* **Requirement**:
Reproduce every line of the material below, but drop the pictures.
----- Stored data
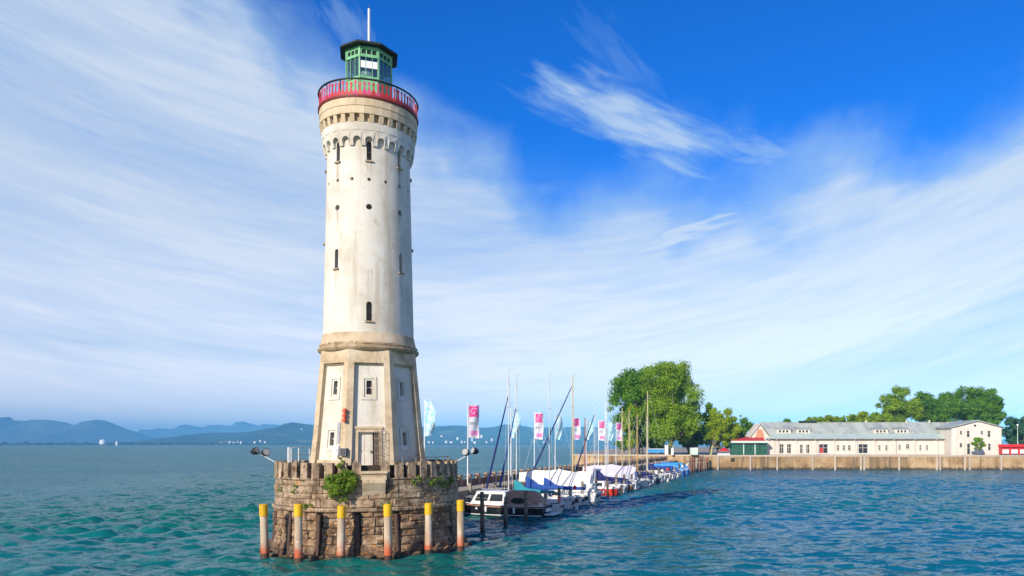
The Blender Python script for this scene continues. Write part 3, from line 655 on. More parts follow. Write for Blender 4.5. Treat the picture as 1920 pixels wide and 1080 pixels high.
# octagonal drum
def drum_a(z): return 3.60 + (2.98 - 3.60) * (z - 5.4) / (12.5 - 5.4)
def face_map(phi, back):
    def f(u, z, d=0.0):
        r_ = drum_a(z) - back - d; u2 = u * drum_a(z) / 3.3
        return (r_ * sin(phi) + u2 * cos(phi), -r_ * cos(phi) + u2 * sin(phi), z)
    return f
ZB, ZT = 4.50, 11.9
for k in range(8):
    a = R(45 * k); hw = 3.3 * t225 - .06; kk = k if k <= 4 else k - 8
    wins = [(-.17, .17, 9.90, 10.78)]
    if kk == 0: wins += [(-.62, .56, 5.12, 7.50)]
    else: wins += [(-.17, .17, 6.66, 7.5)]
    fm = face_map(a, .27)
    wl = MB().wall([-hw, hw], [ZB, 5.4, 8, ZT], wins, .30, fm).build('wall_panel', plaster, lh, fix=False)
    for (u0, u1, z0, z1) in wins:
        if z1 - z0 > 2: continue
        f2 = lambda u, z: fm(u, z, .26); f3 = lambda u, z: fm(u, z, .29)
        wn = MB().prism([(u0 - .01, z0 - .01), (u1 + .01, z0 - .01), (u1 + .01, z1 + .01), (u0 - .01, z1 + .01)], f3, f2).build('window', slit_glass, lh)
        for (p0, p1, q0, q1) in ((u0 - .30, u0 - .14, z0 - .34, z1 + .26), (u1 + .14, u1 + .30, z0 - .34, z1 + .26), (u0 - .14, u1 + .14, z1 + .12, z1 + .26), (u0 - .14, u1 + .14, z0 - .34, z0 - .20)):
            MB().prism([(p0, q0), (p1, q0), (p1, q1), (p0, q1)], lambda u, z: fm(u, z, .02), lambda u, z: fm(u, z, -.06)).build('surround', plaster, wn)
        MB().prism([(u0, (z0 + z1) / 2 - .02), (u1, (z0 + z1) / 2 - .02), (u1, (z0 + z1) / 2 + .02), (u0, (z0 + z1) / 2 + .02)], f2, lambda u, z: fm(u, z, .22)).build('glazing_bar', white_box, wn)
    # frieze and plinth over each face
    MB().prism([(-hw - .06, ZT - .001), (hw + .06, ZT - .001), (hw + .06, 12.72), (-hw - .06, 12.72)], face_map(a, .40), face_map(a, -.002)).build('frieze', sandstone, lh)
    MB().prism([(-hw + .3, ZT - .10), (hw - .3, ZT - .10), (hw - .3, ZT - .003), (-hw + .3, ZT - .003)], face_map(a, .40), face_map(a, .15)).build('frieze_fillet', sandstone, lh)
    segs = [(-hw, -.74), (.66, hw)] if kk == 0 else [(-hw, hw)]
    for (u0, u1) in segs:
        MB().prism([(u0, ZB), (u1, ZB), (u1, 5.75), (u0, 5.75)], face_map(a, .40), face_map(a, .14)).build('plinth', sandstone, lh)
    # chevron-shaped corner pilaster
    av = a + R(22.5); vs = []
    for z in (ZB, 5.2, 7.0, 9.0, ZT + .02):
        A = drum_a(z) + (.06 if z <= 5.2 else 0.0); pw = .40 * A / 3.3
        c_ = Vector((A / cos(R(22.5)) * sin(av), -A / cos(R(22.5)) * cos(av)))
        t1, t2 = Vector((cos(a), sin(a))), Vector((cos(a + R(45)), sin(a + R(45)))); n1, n2 = Vector((sin(a), -cos(a))), Vector((sin(a + R(45)), -cos(a + R(45))))
        q = [c_, c_ + t2 * pw, c_ + t2 * pw - n2 * .36, c_ - (n1 + n2) * .20, c_ - t1 * pw - n1 * .36, c_ - t1 * pw]
        vs += [(p.x, p.y, z) for p in q]
    fs = [(j * 6 + i, j * 6 + (i + 1) % 6, j * 6 + 6 + (i + 1) % 6, j * 6 + 6 + i) for j in range(4) for i in range(6)] + [(0, 1, 2, 3, 4, 5), tuple(range(24, 30))]
    MB().add(vs, fs).build('pilaster', sandstone, lh)
fm = face_map(0, .27)
dr = MB().prism([(-.62, 5.12), (.20, 5.12), (.20, 7.50), (-.62, 7.50)], lambda u, z: fm(u, z, .24), lambda u, z: fm(u, z, .17)).build('door', door_paint, lh)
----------
* **Output for this task**:
The Blender Python script for this scene continues. Write part 3, from line 655 on. More parts follow. Write for Blender 4.5. Treat the picture as 1920 pixels wide and 1080 pixels high.
# octagonal drum
def drum_a(z): return 3.60 + (2.98 - 3.60) * (z - 5.4) / (12.5 - 5.4)
def face_map(phi, back):
    def f(u, z, d=0.0):
        r_ = drum_a(z) - back - d; u2 = u * drum_a(z) / 3.3
        return (r_ * sin(phi) + u2 * cos(phi), -r_ * cos(phi) + u2 * sin(phi), z)
    return f
ZB, ZT = 4.50, 11.9
for k in range(8):
    a = R(45 * k); hw = 3.3 * t225 - .06; kk = k if k <= 4 else k - 8
    wins = [(-.17, .17, 9.90, 10.78)]
    if kk == 0: wins += [(-.62, .56, 5.12, 7.50)]
    else: wins += [(-.17, .17, 6.66, 7.5)]
    fm = face_map(a, .27)
    wl = MB().wall([-hw, hw], [ZB, 5.4, 8, ZT], wins, .30, fm).build('wall_panel', plaster, lh, fix=False)
    for (u0, u1, z0, z1) in wins:
        if z1 - z0 > 2: continue
        f2 = lambda u, z: fm(u, z, .26); f3 = lambda u, z: fm(u, z, .29)
        wn = MB().prism([(u0 - .01, z0 - .01), (u1 + .01, z0 - .01), (u1 + .01, z1 + .01), (u0 - .01, z1 + .01)], f3, f2).build('window', slit_glass, lh)
        for (p0, p1, q0, q1) in ((u0 - .30, u0 - .14, z0 - .34, z1 + .26), (u1 + .14, u1 + .30, z0 - .34, z1 + .26), (u0 - .14, u1 + .14, z1 + .12, z1 + .26), (u0 - .14, u1 + .14, z0 - .34, z0 - .20)):
            MB().prism([(p0, q0), (p1, q0), (p1, q1), (p0, q1)], lambda u, z: fm(u, z, .02), lambda u, z: fm(u, z, -.06)).build('surround', plaster, wn)
        MB().prism([(u0, (z0 + z1) / 2 - .02), (u1, (z0 + z1) / 2 - .02), (u1, (z0 + z1) / 2 + .02), (u0, (z0 + z1) / 2 + .02)], f2, lambda u, z: fm(u, z, .22)).build('glazing_bar', white_box, wn)
    # frieze and plinth over each face
    MB().prism([(-hw - .06, ZT - .001), (hw + .06, ZT - .001), (hw + .06, 12.72), (-hw - .06, 12.72)], face_map(a, .40), face_map(a, -.002)).build('frieze', sandstone, lh)
    MB().prism([(-hw + .3, ZT - .10), (hw - .3, ZT - .10), (hw - .3, ZT - .003), (-hw + .3, ZT - .003)], face_map(a, .40), face_map(a, .15)).build('frieze_fillet', sandstone, lh)
    segs = [(-hw, -.74), (.66, hw)] if kk == 0 else [(-hw, hw)]
    for (u0, u1) in segs:
        MB().prism([(u0, ZB), (u1, ZB), (u1, 5.75), (u0, 5.75)], face_map(a, .40), face_map(a, .14)).build('plinth', sandstone, lh)
    # chevron-shaped corner pilaster
    av = a + R(22.5); vs = []
    for z in (ZB, 5.2, 7.0, 9.0, ZT + .02):
        A = drum_a(z) + (.06 if z <= 5.2 else 0.0); pw = .40 * A / 3.3
        c_ = Vector((A / cos(R(22.5)) * sin(av), -A / cos(R(22.5)) * cos(av)))
        t1, t2 = Vector((cos(a), sin(a))), Vector((cos(a + R(45)), sin(a + R(45)))); n1, n2 = Vector((sin(a), -cos(a))), Vector((sin(a + R(45)), -cos(a + R(45))))
        q = [c_, c_ + t2 * pw, c_ + t2 * pw - n2 * .36, c_ - (n1 + n2) * .20, c_ - t1 * pw - n1 * .36, c_ - t1 * pw]
        vs += [(p.x, p.y, z) for p in q]
    fs = [(j * 6 + i, j * 6 + (i + 1) % 6, j * 6 + 6 + (i + 1) % 6, j * 6 + 6 + i) for j in range(4) for i in range(6)] + [(0, 1, 2, 3, 4, 5), tuple(range(24, 30))]
    MB().add(vs, fs).build('pilaster', sandstone, lh)
fm = face_map(0, .27)
dr = MB().prism([(-.62, 5.12), (.20, 5.12), (.20, 7.50), (-.62, 7.50)], lambda u, z: fm(u, z, .24), lambda u, z: fm(u, z, .17)).build('door', door_paint, lh)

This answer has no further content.